Baguenauder est un art très influençable : il dépend de l’environnement autour de soi. Certaines villes donnent envie de marcher, d’autres non. Pourquoi ? Deux études nord-américaines apportent des éléments de réponse.
Que celui qui voyage beaucoup ose dire que toutes les villes du monde se prêtent à la flânerie des balades à pied ! Rome, Paris ou New York sont, par exemple, des amies du curieux piéton, a contrario Los Angeles, Johannesburg, Sao Paulo ne donnent pas envie d’être arpentées. Certains éléments intrinsèques et donc structurels à chaque ville expliquent le degré d’amicalité pédestre de ses rues, que ce soit son étendue géographique, sa densité d’habitations et de commerces, l’accessibilité de ses transports en commun. Mais deux études nord-américaines sur le design urbain, publiées coup sur coup, mettent en exergue trois autres facteurs contextuels : la transparence, l’imaginable et le mobilier urbain.

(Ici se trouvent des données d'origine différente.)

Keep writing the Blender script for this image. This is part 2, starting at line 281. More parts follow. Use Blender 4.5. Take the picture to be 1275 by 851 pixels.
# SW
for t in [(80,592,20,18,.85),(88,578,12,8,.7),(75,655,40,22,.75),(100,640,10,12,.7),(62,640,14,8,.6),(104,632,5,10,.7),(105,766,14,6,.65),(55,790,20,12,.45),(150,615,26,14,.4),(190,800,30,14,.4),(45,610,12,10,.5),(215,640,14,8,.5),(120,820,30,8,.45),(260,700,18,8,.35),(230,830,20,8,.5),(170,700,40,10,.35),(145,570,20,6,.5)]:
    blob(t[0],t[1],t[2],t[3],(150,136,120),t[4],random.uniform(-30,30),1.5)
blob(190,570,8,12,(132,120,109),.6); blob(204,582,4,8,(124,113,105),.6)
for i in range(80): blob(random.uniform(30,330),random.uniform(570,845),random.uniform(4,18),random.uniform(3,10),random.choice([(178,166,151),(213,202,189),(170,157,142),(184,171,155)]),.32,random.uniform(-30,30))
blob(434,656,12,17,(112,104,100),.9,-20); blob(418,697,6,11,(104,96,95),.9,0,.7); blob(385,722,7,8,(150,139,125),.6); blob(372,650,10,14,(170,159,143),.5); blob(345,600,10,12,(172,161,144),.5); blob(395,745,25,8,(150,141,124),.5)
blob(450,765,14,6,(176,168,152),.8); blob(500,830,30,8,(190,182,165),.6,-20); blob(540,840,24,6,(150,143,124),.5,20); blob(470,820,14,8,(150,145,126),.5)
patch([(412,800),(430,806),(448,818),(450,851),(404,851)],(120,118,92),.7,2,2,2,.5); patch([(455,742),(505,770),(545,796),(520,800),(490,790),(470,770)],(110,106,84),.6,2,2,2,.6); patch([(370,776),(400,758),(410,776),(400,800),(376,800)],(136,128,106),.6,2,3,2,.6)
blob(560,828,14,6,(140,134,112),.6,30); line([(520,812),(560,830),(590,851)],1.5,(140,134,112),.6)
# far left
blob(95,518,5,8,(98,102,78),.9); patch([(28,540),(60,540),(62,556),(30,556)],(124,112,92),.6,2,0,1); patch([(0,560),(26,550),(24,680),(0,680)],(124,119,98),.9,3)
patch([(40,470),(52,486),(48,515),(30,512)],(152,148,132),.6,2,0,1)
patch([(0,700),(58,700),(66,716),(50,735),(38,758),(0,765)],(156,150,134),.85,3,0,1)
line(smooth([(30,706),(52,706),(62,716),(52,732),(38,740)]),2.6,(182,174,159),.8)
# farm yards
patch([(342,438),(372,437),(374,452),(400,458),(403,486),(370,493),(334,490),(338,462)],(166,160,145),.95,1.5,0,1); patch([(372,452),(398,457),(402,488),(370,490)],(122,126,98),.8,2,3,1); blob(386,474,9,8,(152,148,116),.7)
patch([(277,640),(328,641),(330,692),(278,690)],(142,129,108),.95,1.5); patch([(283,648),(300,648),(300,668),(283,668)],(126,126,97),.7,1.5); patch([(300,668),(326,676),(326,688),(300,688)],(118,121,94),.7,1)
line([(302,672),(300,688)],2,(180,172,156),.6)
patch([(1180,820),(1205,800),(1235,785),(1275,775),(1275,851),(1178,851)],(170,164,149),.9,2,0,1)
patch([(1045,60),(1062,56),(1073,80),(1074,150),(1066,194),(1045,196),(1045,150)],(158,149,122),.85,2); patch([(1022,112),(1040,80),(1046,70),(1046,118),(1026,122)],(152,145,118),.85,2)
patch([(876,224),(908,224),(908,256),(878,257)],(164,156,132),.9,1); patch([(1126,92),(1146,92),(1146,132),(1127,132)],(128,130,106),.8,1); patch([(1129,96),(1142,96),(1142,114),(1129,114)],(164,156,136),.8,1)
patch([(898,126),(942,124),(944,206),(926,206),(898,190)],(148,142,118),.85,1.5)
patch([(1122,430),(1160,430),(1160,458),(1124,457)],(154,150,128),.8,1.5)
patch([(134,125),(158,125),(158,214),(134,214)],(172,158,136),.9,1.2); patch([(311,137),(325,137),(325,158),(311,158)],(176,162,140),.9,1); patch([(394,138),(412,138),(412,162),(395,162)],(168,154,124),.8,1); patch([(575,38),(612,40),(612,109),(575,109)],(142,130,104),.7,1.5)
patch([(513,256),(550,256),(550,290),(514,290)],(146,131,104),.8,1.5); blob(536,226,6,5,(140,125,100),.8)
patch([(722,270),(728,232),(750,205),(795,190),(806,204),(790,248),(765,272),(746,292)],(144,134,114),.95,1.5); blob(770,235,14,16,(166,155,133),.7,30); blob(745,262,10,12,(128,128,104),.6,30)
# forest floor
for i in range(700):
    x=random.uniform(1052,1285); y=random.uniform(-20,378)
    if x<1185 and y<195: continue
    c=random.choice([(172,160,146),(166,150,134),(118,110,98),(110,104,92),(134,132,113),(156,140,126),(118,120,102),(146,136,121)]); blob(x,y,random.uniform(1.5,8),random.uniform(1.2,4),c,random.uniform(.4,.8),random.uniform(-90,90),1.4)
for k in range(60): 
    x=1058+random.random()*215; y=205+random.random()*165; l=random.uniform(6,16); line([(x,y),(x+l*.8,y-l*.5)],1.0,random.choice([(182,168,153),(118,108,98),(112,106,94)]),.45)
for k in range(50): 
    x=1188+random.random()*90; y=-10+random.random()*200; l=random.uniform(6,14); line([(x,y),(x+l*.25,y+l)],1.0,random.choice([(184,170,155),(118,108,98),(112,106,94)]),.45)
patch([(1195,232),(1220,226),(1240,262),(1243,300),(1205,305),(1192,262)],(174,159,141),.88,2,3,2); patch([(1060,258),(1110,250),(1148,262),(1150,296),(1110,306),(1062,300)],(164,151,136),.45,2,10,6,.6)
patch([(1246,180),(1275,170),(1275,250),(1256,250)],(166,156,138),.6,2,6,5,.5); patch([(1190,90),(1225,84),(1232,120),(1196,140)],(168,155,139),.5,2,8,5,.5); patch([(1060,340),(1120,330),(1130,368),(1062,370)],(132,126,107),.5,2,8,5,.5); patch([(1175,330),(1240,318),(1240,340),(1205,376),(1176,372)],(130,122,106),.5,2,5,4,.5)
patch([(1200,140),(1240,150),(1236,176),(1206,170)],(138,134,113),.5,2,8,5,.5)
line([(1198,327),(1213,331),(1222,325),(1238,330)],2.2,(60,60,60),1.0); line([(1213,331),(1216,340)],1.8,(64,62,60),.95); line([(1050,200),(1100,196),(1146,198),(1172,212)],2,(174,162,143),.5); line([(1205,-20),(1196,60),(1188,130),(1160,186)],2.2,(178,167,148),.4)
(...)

Donner aux piétons le désir d’arpenter certaines agglomérations, que ce soit une mégalopole comme New York ou une ville de taille moyenne comme Salt Lake City, c’est possible ! En répondant à la question de savoir si oui ou non il existe des solutions de design pour rendre les rues plus attractives pour le piéton, un professeur de l’université d’Utah innove et offre une nouvelle perspective aux acteurs des smart cities de demain. En utilisant la même méthodologie : comptabiliser les piétons sur un temps donné dans divers endroits de la ville, l’universitaire Reid Ewing et un groupe de chercheurs étudiants ont pu dresser des conclusions sur leurs motivations de marcheurs.
Pour la capitale de l’état de l’Utah, quartier général de l’église mormone, les résultats de l’étude ont été publiés dans le Journal du design urbain. Elle se base sur l’analyse des activités piétonnes pendant 30 minutes dans 179 artères du centre de la ville américaine. Sur les cinq critères audités, deux possèdent une corrélation statistique avec le nombre de piétons : la transparence et l’imaginable. Pour Reid Ewing et son équipe la transparence se définit par « le degré de perception par les gens de l’activité humaine et de ce que la rue contient au-delà de son aspect physique ». Dans le cas de Salt Lake City, la proportion de façades vitrées au premier étage et l’utilisation active de l’espace à même le sol justifient la présence des marcheurs. Cela rend un endroit distinctif et mémorable. Donc in fine une son identité visuelle.
Le mobilier urbain, la touche newyorkaise
Publiée elle dans le Journal of Planning Education and Research, la même étude effectuée à New York sur 558 pâtés de maisons constate deux points communs avec Salt Lake : primo l’utilisation active de l’artère, en l’occurrence liée à la présence d’un immeuble très fréquenté, d’un parc, de restaurants, d’une ou plusieurs écoles ; secundo le nombre de vitrines au niveau de la rue. Mais la Grosse pomme possède quand même sa propre particularité. Laquelle ? Le mobilier urbain. Comprenez par là des éléments interactifs – des arrêts de bus, des tables et des chaises, un distributeur, des vendeurs, un râtelier à vélos – aussi bien que des objets plus inertes – des feux de signalisation, des distributeurs de journaux, des boîtes aux lettres…
« Pour résumer simplement, nous constatons que certaines rues génèrent un trafic pédestre plus important que d’autres. Ce constat met en avant une densité, une destination et une diversité d’usages harmonieux. On appelle cela les trois variantes du design qui mène vers une lecture de l’usage pédestre d’une agglomération », soulignent les auteurs. Au-delà des chiffres et des informations constatées, cette étude démontre qu’une ville peut être interprétée de différentes manières. On réapprend ainsi à lire et découvrir une ville que l’on pensait maitriser.